Despite patching it together, the Green Station has been running on fumes, and their landlord Patel told them earlier this fall they would need to move.

“I’ve had the property on the market a couple of times, but there have been no buyers in the past,” says Patel. “It’s sad that biodiesel has faded away, but it’s time to try something different.”

Patel, a 30-year Santa Cruz resident, says he has been giving the station the cheapest rent possible because he believes in their service, but he feels the location is too lucrative for him to continue that. Lister believes Patel has been looking for a hotel company to move in—continuing the row of lodging Ocean Street is known for—but Patel says that isn’t necessarily how things will play out.

“I had plans years ago for a hotel to be developed there because it’s zoned for one,” he says “However, Hertz Rental Car is also interested in leasing the property, so we’ll see what happens.”

Since Lister’s “renegade” biofuel days, one energy source has taken off more than anyone could have imagined: electricity. Although biodiesel significantly cuts back emissions compared to gasoline, it isn’t perfect, as it contains higher levels of nitrous oxide, a potent greenhouse gas. Lister says he would be interested in adding electric vehicles into his fleet, but doesn’t believe the current technology fits with his business model. He warns that while it’s advertised as a clean energy source, electricity comes at a cost too.  
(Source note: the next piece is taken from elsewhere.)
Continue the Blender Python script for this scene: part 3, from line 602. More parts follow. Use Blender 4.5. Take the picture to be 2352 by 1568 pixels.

“Electric vehicles still need to plug into the grid,” says Lister. “Depending where you’re at, that could be nuclear or coal power.”

Newkirk is holding out hope for a biodiesel co-op, much like the BioFuel Oasis in Berkeley, where the responsibilities of running a shop are spread among workers who all have a hand in the business.

“I’ve put my life into it for 18 years now, and I can’t do it anymore,” Newkirk says. “Unfortunately, nobody has stepped up to the plate.”


Update 11/15/17 3:27 p.m.: This story originally gave credit to the wrong author. The byline has been corrected.